___ Dataset extract ___

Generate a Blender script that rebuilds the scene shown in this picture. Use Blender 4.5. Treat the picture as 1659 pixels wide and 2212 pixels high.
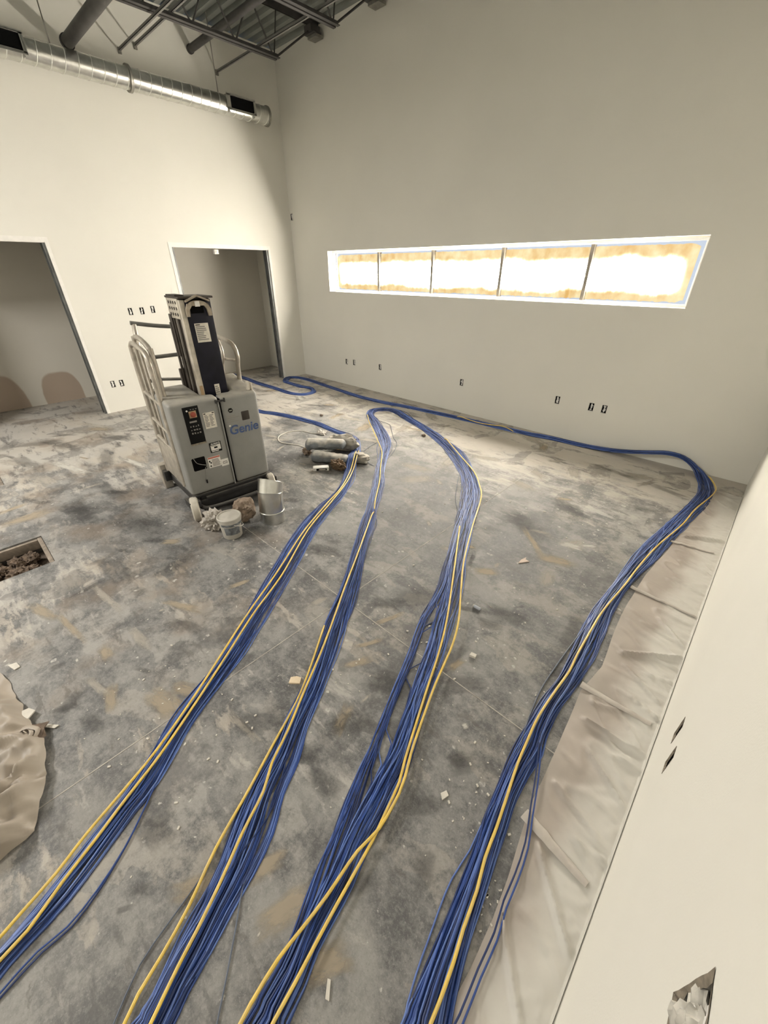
import bpy, bmesh, math, random
from mathutils import Vector, Matrix, Euler, noise as mnoise
random.seed(7)
PI = math.pi
for o in list(bpy.data.objects): bpy.data.objects.remove(o)
scene = bpy.context.scene
COL = scene.collection

# ---------------------------------------------------------------- camera
cd = bpy.data.cameras.new('camera'); cam = bpy.data.objects.new('camera', cd); COL.objects.link(cam)
cd.sensor_fit = 'VERTICAL'; cd.sensor_height = 36.0; cd.sensor_width = 27.0; cd.lens = 13.974
cd.clip_start = 0.02; cd.clip_end = 200
YAW, PITCH, ROLL = math.radians(43.467), math.radians(31.355), math.radians(-0.0365)
fwd = Vector((-math.sin(YAW)*math.cos(PITCH), math.cos(YAW)*math.cos(PITCH), -math.sin(PITCH)))
rgt = Vector((math.cos(YAW), math.sin(YAW), 0)); upv = rgt.cross(fwd)
r2 = rgt*math.cos(ROLL) + upv*math.sin(ROLL); u2 = upv*math.cos(ROLL) - rgt*math.sin(ROLL)
cam.matrix_world = Matrix(((r2.x, u2.x, -fwd.x, 0), (r2.y, u2.y, -fwd.y, 0), (r2.z, u2.z, -fwd.z, 1.85), (0, 0, 0, 1)))
scene.camera = cam

# ---------------------------------------------------------------- world, exposure, lights
w = bpy.data.worlds.new('world'); scene.world = w; w.use_nodes = True
w.node_tree.nodes['Background'].inputs[0].default_value = (0.75, 0.85, 1.0, 1)
w.node_tree.nodes['Background'].inputs[1].default_value = 0.4
vs = scene.view_settings
vs.view_transform = 'Standard'; vs.look = 'None'; vs.gamma = 1.0; vs.use_curve_mapping = False
vs.exposure = 1.05
WINDOW_LIGHT = 56.0      # daylight coming through the papered window
FILL_LAMPS = ((-1.6, -1.7, 3.75, 14.0), (-4.6, -2.2, 3.75, 120.0))      # added out-of-view fill lamps: place and watts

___

→ Work required
Make an exact reproduction of the listing above, without any pictures.

→ Final result
Generate a Blender script that rebuilds the scene shown in this picture. Use Blender 4.5. Treat the picture as 1659 pixels wide and 2212 pixels high.
import bpy, bmesh, math, random
from mathutils import Vector, Matrix, Euler, noise as mnoise
random.seed(7)
PI = math.pi
for o in list(bpy.data.objects): bpy.data.objects.remove(o)
scene = bpy.context.scene
COL = scene.collection

# ---------------------------------------------------------------- camera
cd = bpy.data.cameras.new('camera'); cam = bpy.data.objects.new('camera', cd); COL.objects.link(cam)
cd.sensor_fit = 'VERTICAL'; cd.sensor_height = 36.0; cd.sensor_width = 27.0; cd.lens = 13.974
cd.clip_start = 0.02; cd.clip_end = 200
YAW, PITCH, ROLL = math.radians(43.467), math.radians(31.355), math.radians(-0.0365)
fwd = Vector((-math.sin(YAW)*math.cos(PITCH), math.cos(YAW)*math.cos(PITCH), -math.sin(PITCH)))
rgt = Vector((math.cos(YAW), math.sin(YAW), 0)); upv = rgt.cross(fwd)
r2 = rgt*math.cos(ROLL) + upv*math.sin(ROLL); u2 = upv*math.cos(ROLL) - rgt*math.sin(ROLL)
cam.matrix_world = Matrix(((r2.x, u2.x, -fwd.x, 0), (r2.y, u2.y, -fwd.y, 0), (r2.z, u2.z, -fwd.z, 1.85), (0, 0, 0, 1)))
scene.camera = cam

# ---------------------------------------------------------------- world, exposure, lights
w = bpy.data.worlds.new('world'); scene.world = w; w.use_nodes = True
w.node_tree.nodes['Background'].inputs[0].default_value = (0.75, 0.85, 1.0, 1)
w.node_tree.nodes['Background'].inputs[1].default_value = 0.4
vs = scene.view_settings
vs.view_transform = 'Standard'; vs.look = 'None'; vs.gamma = 1.0; vs.use_curve_mapping = False
vs.exposure = 1.05
WINDOW_LIGHT = 56.0      # daylight coming through the papered window
FILL_LAMPS = ((-1.6, -1.7, 3.75, 14.0), (-4.6, -2.2, 3.75, 120.0))      # added out-of-view fill lamps: place and watts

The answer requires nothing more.